Monday, Jan. 21, 1946
Jacfu on the Railroad
On the railroad between Tientsin and Chinwangtao, four hours a day, Pfc. John J. Janes of the U.S. Marines stands guard at "Bridge 21." A husky young veteran from Grafton, W.Va., wounded at Okinawa, Janes is one of 47,000 marines now on duty in China. Like most of them, he is homesick and his morale is low--for a marine, very low.
"What I want," Janes told TIME Correspondent William P. Gray in the bare, inhospitable, sandbagged hut he shares with 18 other marines, "is an explanation of what I'm doing here. Then I'll sleep better. . . . We're buttering somebody's bread, riding these coal trains. Why don't these Chinese National troops run their railroads? They've gotta be protected wherever they go. If anybody gives me a good explanation why I'm here, I'll keep still."
Because his officers have failed to explain what the Corps is doing in China, Janes spends many of his 20 offduty hours writing more letters than he has ever written before--to his parents, his friends, Senators and Congressmen. He wants them to find out for him why he is in China and how long he can expect to be there.
The Unconvinced. The reason he is there is U.S. foreign policy, which he neither understands nor recognizes: U.S. forces are in China by international agreement, to support the Chinese Central Government. The average marine's reaction to that: "The hell with it--let's get outta here." As for preserving North China from the Communists, many marines say: "When we leave, the Communists will take it anyway--so why not let them have it now?"

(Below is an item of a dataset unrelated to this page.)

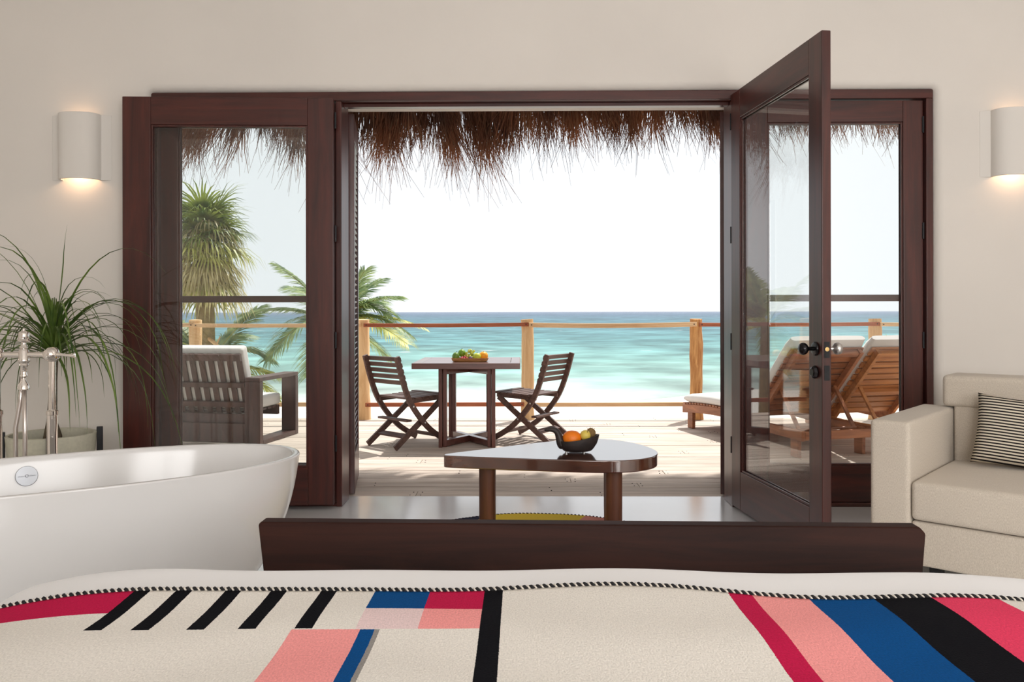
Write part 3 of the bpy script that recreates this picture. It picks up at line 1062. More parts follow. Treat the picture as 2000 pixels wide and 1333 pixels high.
def lounger(loc, rz, mats, label, cl):
    W, L = .72, 1.95
    g = empty('sun_lounger', loc, rz, label, 'lounger', 'teak loungers on the deck')
    mx, my = mats
    for x in (0, W - .035):
        # arched side rail
        N = 26
        vs_, fs_ = [], []
        for k in range(N + 1):
            y = L * k / N
            top = lounge_z(y)
            bot = top - .085 + (.012 * math.sin(y / L * PI))
            for xx, zz in ((x, bot), (x + .035, bot), (x + .035, top), (x, top)):
                vs_.append((xx, y, zz))
        fs_ = [(0, 1, 2, 3), tuple(N * 4 + k for k in (3, 2, 1, 0))]
        for k in range(N):
            for j in range(4):
                fs_.append((k * 4 + j, k * 4 + (j + 1) % 4, (k + 1) * 4 + (j + 1) % 4, (k + 1) * 4 + j))
        MB().add(vs_, fs_).build('side_rail', my, g, bevel=.004)
        for y in (.10, L - .14):
            MB().box(x + (.036 if x == 0 else -.036), x + (.036 if x == 0 else -.036) + .035, y, y + .10, 0, lounge_z(y) - .01).build('leg', my, g, bevel=.005)
    for y in (.0, L - .035):
        MB().box(.0355, W - .0355, y, y + .035, .155, .225).build('end_rail', mx, g, bevel=.004)
    hy = .72
    k = 0
    y = hy + .05
    while y < L - .02:
        z = lounge_z(y)
        MB().box(.0, W, y, y + .042, z + .001, z + .017).build('bed_slat', mx, g, bevel=.002, seg=1)
        y += .056
    # raised backrest, hinged at hy, leaning to the head
    a = R(47)
    bm_ = Matrix.Translation((0, hy, .25)) @ Matrix.Rotation(-a, 4, 'X') @ Matrix.Rotation(PI, 4, 'Z') @ Matrix.Translation((-W, 0, 0))
    BL = .84
    for x in (.04, W - .075):
        MB().box(x, x + .035, 0, BL, -.05, 0).xform(bm_).build('back_frame', my, g, bevel=.003)
    ns = 11
    for k in range(ns):
        y = .02 + k * (BL - .10) / (ns - 1)
        MB().box(.01, W - .01, y, y + (.056 if k < ns - 1 else .085), .001, .018).xform(bm_).build('back_slat', mx, g, bevel=.002, seg=1)
    MB().box(.076, W - .076, BL - .05, BL - .01, -.045, -.002).xform(bm_).build('head_bar', mx, g, bevel=.003)
    MB().box(.076, W - .076, .30, .345, -.045, -.002).xform(bm_).build('cross_bar', mx, g, bevel=.003)
    # props
    for x in (.095, W - .095):
        p1 = bm_ @ Vector((W - x, .42, -.03))
        MB().bar(p1, (x, .17, .215), .02, .032, up=(1, 0, 0)).build('prop_strut', mx, g, bevel=.003)
    MB().tube([(.04, .17, .215), (W - .04, .17, .215)], .012, 8).build('prop_rod', mx, g)
    # cushion: one mattress that follows bed and back
    path = []
    for k in range(12):
        u = k / 11
        y = L - .02 - u * (L - .02 - hy - .06)
        path.append(Vector((0, y, lounge_z(y) + .02)))
    for k in range(1, 12):
        u = k / 11
        path.append(bm_ @ Vector((0, .05 + u * (BL + .02), .021)))
    T = .085
    vs_, fs_ = [], []
    n = len(path)
    sec = [(.02, 0), (.0, .02), (.0, T - .03), (.015, T - .008), (.05, T), (W / 2, T + .008), (W - .05, T), (W - .015, T - .008), (W, T - .03), (W, .02), (W - .02, 0)]
    for i, p in enumerate(path):
        t = (path[min(i + 1, n - 1)] - path[max(i - 1, 0)]).normalized()
        nrm = Vector((0, t.z, -t.y))
        if nrm.z < 0:
            nrm = -nrm
        e = 1.0
        if i in (0, n - 1):
            e = .55
        for sx, sz in sec:
            vs_.append(Vector((sx + (W / 2 - sx) * .02 * (1 if e < 1 else 0), p.y, p.z)) + nrm * (sz * e + (T * (1 - e) / 2)))
    ms = len(sec)
    for i in range(n - 1):
        for j in range(ms):
            fs_.append((i * ms + j, i * ms + (j + 1) % ms, (i + 1) * ms + (j + 1) % ms, (i + 1) * ms + j))
    fs_ += [tuple(range(ms)), tuple((n - 1) * ms + j for j in range(ms))[::-1]]
    # head roll over the top of the backrest
    o = MB().add(vs_, fs_).build('lounger_cushion', M['cushion'], smooth=True, auto=55)
    o.location = loc
    o.rotation_euler = (0, 0, rz)
    tag(o, cl, 'cushion', 'white lounger cushions')
    return g


lounger((2.20, 6.40, 0), R(17), (M['teak'], M['teak_y']), 'reddish teak lounger with raised back, seen through the open glass door', 'white cushion on the nearer reddish teak lounger')
lounger((2.925, 6.575, 0), R(17), (M['teak_warm'], M['teak_warm']), 'orange teak lounger farther right behind the closed glass door', 'white cushion on the farther orange teak lounger')

# ================================================================== LANDSCAPE
SEA_Z = -3.5


def sea_mat():
    m, nt, b = new_mat('tropical_sea')
    tc = node(nt, 'ShaderNodeTexCoord')
    sep = node(nt, 'ShaderNodeSeparateXYZ')
    nt.links.new(tc.outputs['Object'], sep.inputs[0])
    lg = node(nt, 'ShaderNodeMath', operation='LOGARITHM')
    lg.inputs[1].default_value = 10.0
    nt.links.new(sep.outputs['Y'], lg.inputs[0])
    mr = node(nt, 'ShaderNodeMapRange')
    mr.inputs['From Min'].default_value = 1.6
    mr.inputs['From Max'].default_value = 3.6
    nt.links.new(lg.outputs[0], mr.inputs['Value'])

    def noise(sx, sy, sc_, det=4):
        mp = node(nt, 'ShaderNodeMapping')
        mp.inputs['Scale'].default_value = (sx, sy, 1)
        nt.links.new(tc.outputs['Object'], mp.inputs['Vector'])
        n = node(nt, 'ShaderNodeTexNoise')
        n.inputs['Scale'].default_value = sc_
        n.inputs['Detail'].default_value = det
        nt.links.new(mp.outputs['Vector'], n.inputs['Vector'])
        return n.outputs['Fac']

    nbig = noise(.012, .03, 1.0, 5)
    add = node(nt, 'ShaderNodeMath', operation='MULTIPLY_ADD')
    nt.links.new(nbig, add.inputs[0])
    add.inputs[1].default_value = .22
    sub = node(nt, 'ShaderNodeMath', operation='SUBTRACT')
    nt.links.new(mr.outputs['Result'], sub.inputs[0])
    sub.inputs[1].default_value = .11
    nt.links.new(sub.outputs[0], add.inputs[2])
    rp = node(nt, 'ShaderNodeValToRGB')
    cr = rp.color_ramp
    pts = [(0.0, lin(196, 198, 190)), (.045, lin(160, 178, 170)), (.12, lin(122, 160, 153)), (.25, lin(88, 130, 132)), (.45, lin(74, 110, 120)), (.72, lin(84, 104, 122)), (1.0, lin(110, 121, 138))]
    cr.elements[0].position, cr.elements[0].color = pts[0]
    cr.elements[1].position, cr.elements[1].color = pts[-1]
    for p, c in pts[1:-1]:
        e = cr.elements.new(p)
        e.color = c
    nt.links.new(add.outputs[0], rp.inputs['Fac'])
    # wave streaks: darker troughs and light crests
    w1 = noise(.16, .15, 1.0, 8)
    w2 = noise(.035, .03, 1.0, 7)
    mixw = node(nt, 'ShaderNodeMath', operation='ADD')
    nt.links.new(w1, mixw.inputs[0])
    nt.links.new(w2, mixw.inputs[1])
    wr = node(nt, 'ShaderNodeMapRange')
    wr.inputs['From Min'].default_value = .78
    wr.inputs['From Max'].default_value = 1.22
    wr.inputs['To Min'].default_value = .55
    wr.inputs['To Max'].default_value = 1.45
    nt.links.new(mixw.outputs[0], wr.inputs['Value'])
    mul = node(nt, 'ShaderNodeMix', data_type='RGBA', blend_type='MULTIPLY')
    mul.inputs[0].default_value = 1.0
    nt.links.new(rp.outputs['Color'], mul.inputs[6])
    nt.links.new(wr.outputs['Result'], mul.inputs[7])
    # whitecaps
    wc = noise(.13, .25, 1.3, 3)
    wt = node(nt, 'ShaderNodeMapRange')
    wt.inputs['From Min'].default_value = .70
    wt.inputs['From Max'].default_value = .76
    nt.links.new(wc, wt.inputs['Value'])
    mx = node(nt, 'ShaderNodeMix', data_type='RGBA')
    nt.links.new(wt.outputs['Result'], mx.inputs[0])
    nt.links.new(mul.outputs[2], mx.inputs[6])
    mx.inputs[7].default_value = (.75, .78, .78, 1)
    nt.links.new(mx.outputs[2], b.inputs['Base Color'])
    b.inputs['Roughness'].default_value = .55
    b.inputs['Specular IOR Level'].default_value = .12
    return m


M['sea'] = sea_mat()
mb = MB()
N = 80
ys = [41 + 2 * math.sin(k) * 0 for k in range(1)]
mb.add([(-9000, 40, 0), (9000, 40, 0), (9000, 9000, 0), (-9000, 9000, 0)], [(0, 1, 2, 3)])
o = mb.build('sea', M['sea'])
o.location = (0, 0, SEA_Z)
tag(o, 'turquoise sea reaching to the horizon', kind='structure')
# beach: gently sloping sand down to an uneven waterline
mb = MB()
NX, NY = 60, 10
vs_ = []
for j in range(NY + 1):
    for i in range(NX + 1):
        x = -90 + 180 * i / NX
        u = j / NY
        y = 5.2 + u * (47 + 1.6 * math.sin(x * .21) + .8 * math.sin(x * .53 + 1) - 5.2)
        z = -3.05 - .55 * u ** 1.5 + (.05 * math.sin(x * .7 + y * .9) if 0 < j < NY else 0)
        vs_.append((x, y, z))
fs_ = []
for j in range(NY):
    for i in range(NX):
        a = j * (NX + 1) + i
        fs_.append((a, a + 1, a + NX + 2, a + NX + 1))
o = mb.add(vs_, fs_).build('beach', M['sand'], smooth=True)
tag(o, 'white sand beach below the deck', kind='structure')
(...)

The marines have so thoroughly failed to get the word that many of them did not know of General Marshall's mission to Chungking until the Kuomintang-Communist truce was announced (see FOREIGN NEWS). Then they hastily concluded that this meant they could go home right away.
"Doggie Trick." In the absence of adequate explanation there are anomalies that might puzzle stouter heads than the leathernecks'. Though they have been told that they are in China to disarm and repatriate Japs, they find other Japs, still armed, standing railroad guard duty alongside them. The marines' word for this is "jacfu"--joint American-Chinese foul-up.*
There are other more understandable but equally inexplicable anomalies: how some marines (especially officers) spend so much time investigating the licentious pleasures of the cities; how other marines sometimes kill and maim Chinese by reckless driving, or in deliberate mayhem and murder committed while drunk.
Yet in spite of these things, the outfit in China still has its pride. In a Marine station in Tientsin a young sergeant was busy at the new marine pastime of writing to Congressmen, demanding recall. Asked whether marines would stage demonstrations like G.I.s, he scoffed: "I don't believe the marines would ever do that--that's a doggie [soldier] trick."
*Not to be confused with other G.I. additions to the language; e.g., snafu (situation normal, all fouled up), janfu (joint Army-Navy foul-up), fubar (fouled up beyond all recognition).